Somehow, someway Annalise and Sam’s son died, and even with this suspicion hovering in the backdrop, it’s no less horrifying to watch. The traditional out of the window shot as Annalise drives is a clear indicator of what’s to come, but it’s still shocking to see Annalise’s car struck.

HTGAWM has its questionable bits here and there but nothing is closer to perfection than Viola Davis. Her performance is consistently powerful and never disappointing. “There’s My Baby” allows her ample opportunity to display her range. She goes from panicked and afraid when Philip attacks to drunk and even mildly humorous to devastated and self-loathing as she cradles her dead son.

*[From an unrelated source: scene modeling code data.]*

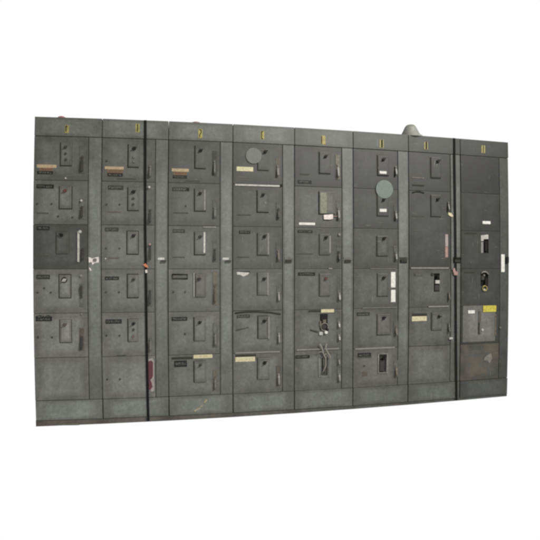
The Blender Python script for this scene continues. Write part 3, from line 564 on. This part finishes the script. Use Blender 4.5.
strap([(145.4, 120.6), (145.4, 140), (145.3, 180), (145.3, 230), (145.8, 265), (146.2, 300), (146.7, 340), (147.3, 375), (147.9, 400), (148.4, 420.8)],
      'thin black strap down the front of the second cabinet, beside the maroon sticker',
      [[(143.2, 264.8), (145.6, 263.4), (147.6, 265.4), (148.4, 267.6), (145.8, 267.2)], [(145.2, 270), (147.4, 269.6), (147.6, 272.4), (145.6, 273)]], ['orange', 'pinkpaper'])
strap([(453.9, 138.9), (454, 150), (454.5, 190), (455, 230), (455.3, 265), (455.4, 300), (455.6, 340), (455.9, 380), (456.1, 400.4)],
      'thin black strap near the right end of the row, beside the rightmost cabinet',
      [[(452, 268.6), (454, 268), (454.8, 271), (457, 272.2), (456.8, 275.2), (453.4, 275), (452.6, 272)]], ['pink'])

# ------------------------------------------------------------------ things lying on top
def cap(x0, x1, y, label, hgt):
    X, Z = at((x0 + x1) / 2, y); X += (X - CX) * .12 / 3.858; r = (at(x1, y)[0] - at(x0, y)[0]) / 2
    bx, bz = bow(X, H - .002)
    t = thing('red_cap', label, 'cap', (bx, .12, bz), 'red caps on top of the row')
    part('lens', t, 'red', [lathe(X, .12, H - .002, [(r, 0), (r, hgt * .35), (r * .93, hgt * .6), (r * .75, hgt * .84), (r * .45, hgt * .96), (r * .15, hgt)])], smooth=True)
    part('rim', t, 'dull', [lathe(X, .12, H - .003, [(r * 1.25, 0), (r * 1.25, .010), (r * 1.02, .014)])])
cap(56.4, 66.6, 118, 'low red rounded cap lying on top of the leftmost cabinet', .046)
cap(190, 202, 121.6, 'low red rounded cap lying on top of the third cabinet', .040)

X, Z = at(411, 134); X += (X - CX) * .09 / 3.858
bx, bz = bow(X, H - .002)
hub = thing('conduit_hub', 'grey bell-shaped metal hub standing on top of the row, right of its middle', 'conduit hub', (bx, .09, bz))
part('bell', hub, 'hub', [lathe(X - .004, .09, H - .006, [(.093, 0), (.089, .018), (.080, .036), (.067, .060), (.056, .084), (.046, .103), (.035, .115), (.02, .120), (.006, .121)], 40)], smooth=True)

part('flange', hub, 'hub', [lathe(X - .004, .09, H - .006, [(.106, 0), (.106, .012), (.101, .019)], 40)], smooth=True)

# ------------------------------------------------------------------ white sweep under and behind the row, glowing by itself so no shading shows
def sweep():
    bm = bmesh.new(); prof = [(-40, 0)] + [(6, 0)] + [(6 + 4 * math.sin(a), 4 - 4 * math.cos(a)) for a in [math.pi / 2 * k / 10 for k in range(1, 11)]] + [(10, 45)]
    z0 = -.0165
    rows = [[bm.verts.new((x, y, z + z0)) for x in (-45, 50)] for y, z in prof]
    for a, b in zip(rows, rows[1:]): bm.faces.new((a[0], a[1], b[1], b[0]))
    me = bpy.data.meshes.new('backdrop'); bm.to_mesh(me); bm.free()
    for p in me.polygons: p.use_smooth = True
    o = bpy.data.objects.new('backdrop', me); C.objects.link(o); o['kind'] = 'structure'
    m, nt, b = newmat('glowing_white_sweep')
    b.inputs['Base Color'].default_value = (0, 0, 0, 1); b.inputs['Specular IOR Level'].default_value = 0
    b.inputs['Roughness'].default_value = 1
    b.inputs['Emission Color'].default_value = (1, 1, 1, 1); b.inputs['Emission Strength'].default_value = 1.0
    me.materials.append(m)
sweep()

# ------------------------------------------------------------------ light
w = bpy.data.worlds.new('World'); S.world = w; w.use_nodes = True
w.node_tree.nodes['Background'].inputs[0].default_value = (.96, 1, .97, 1)
w.node_tree.nodes['Background'].inputs[1].default_value = .08

def area(name, loc, aim, size, power, col):
    l = bpy.data.lights.new(name, 'AREA'); l.shape = 'DISK'; l.size = size; l.energy = power; l.color = col
    o = bpy.data.objects.new(name, l); C.objects.link(o); o.location = loc
    o.rotation_euler = (Vector(aim) - Vector(loc)).to_track_quat('-Z', 'Y').to_euler()
area('ceiling_lamp', (5.6, -6.0, 6.4), (1.7, 0, 1.0), .6, 1380, (1, .98, .92))
area('camera_flash', (CX + .12, CY + .05, CZ + .16), (1.5, 0, 1.15), .08, 42, (1, 1, .98))

# ------------------------------------------------------------------ camera
cam = bpy.data.cameras.new('camera'); co = bpy.data.objects.new('camera', cam); C.objects.link(co)
co.location = (CX, CY, CZ); co.rotation_euler = (math.pi / 2 + PT, 0, -TH)
cam.sensor_width = 36; cam.lens = 36 * FP / 540; cam.clip_end = 500; cam.clip_start = .05
S.camera = co
S.view_settings.view_transform = 'Standard'; S.view_settings.look = 'None'
S.view_settings.exposure = 0; S.view_settings.gamma = 1
S.render.engine = 'CYCLES'
S.cycles.filter_width = 3.0
S.cycles.use_denoising = True
S.render.film_transparent = False
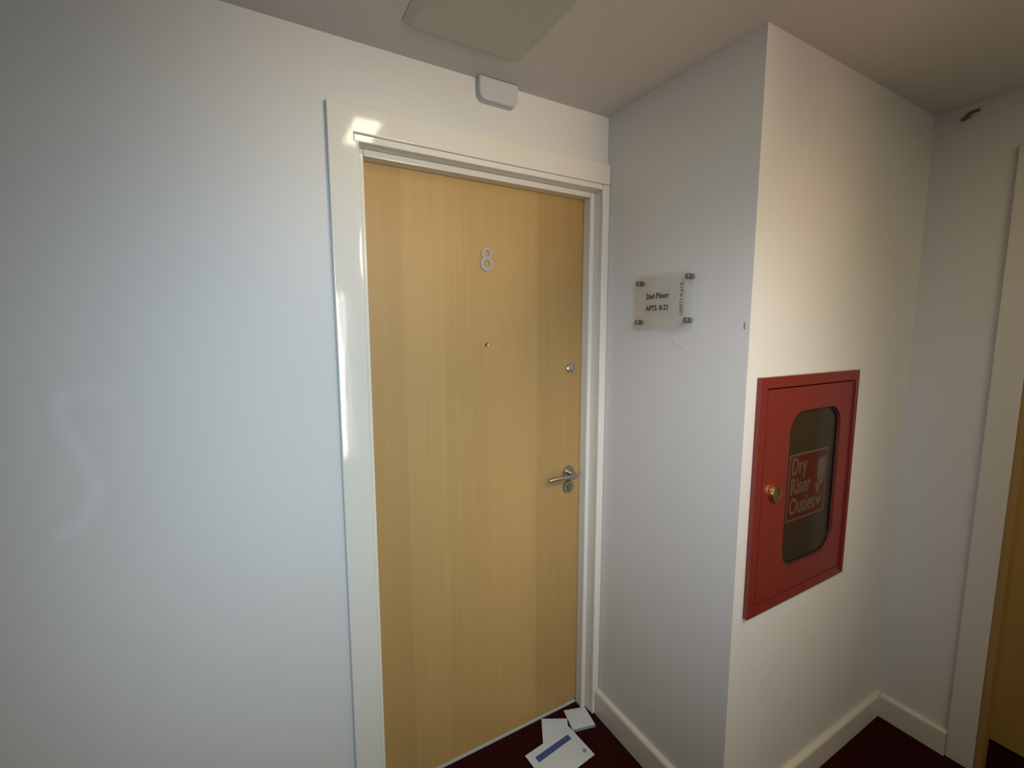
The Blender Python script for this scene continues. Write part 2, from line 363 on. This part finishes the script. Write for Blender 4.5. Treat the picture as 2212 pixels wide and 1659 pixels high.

Davis is heartrending in her portrayal of Annalise’s sorrow and guilt, and Annalise’s insistence that her son’s body be taken from her are absolutely gut wrenching.“There’s My Baby” is surely more well-deserved Emmy bait for Davis, who has yet to meet a single occasion she can’t rise to.

For all the show’s twists and turns, it’s kept the events of ten years ago rooted in rather simple cause and effect, and it makes them more successful. The hum-drum nature of the Hapstall/Phillip mess proves that complexity in a mystery doesn’t always make it good. It’s more satisfying that Rose and Annalise’s run-ins with Mahoney, and the resulting life changing acts, are rooted in a too powerful man’s misogyny and racism. Those are powerful enough obstacles on their own, and by the end of the episode it’s safe to say neither of them were really able to prevail against him. Rose was raped by Mahoney and killed herself to protect Wes, the son conceived through her assault. When Annalise figures this out, Mahoney tries to quiet her with the accident (or so we’re led to believe), and all these years later Annalise still blames herself for the deaths of Rose and her son. Despite all Annalise’s victories, she’s never scored one against a still alive, and thriving, Mahoney.

These past few episodes haven’t been all that concerned with Philip or his threat so I refuse to believe it’s going to suddenly become important next week. Mahoney’s increased narrative importance implies he’ll share in the finale’s focus. Wes knows the truth, but where is his investigation into Mahoney going to lead him? It’s at the top of my wish list that these characters really embrace the people they’ve become (Bonnie declares matter of factly that they’re all bad people), and Mahoney seems the perfect person to add to their growing body count, right?

Wes seems primed to do something daring after his wild ride this season even as Annalise is more and more inclined to wash her hands of everything, and after learning who really killed Lila she takes off for her mother’s house.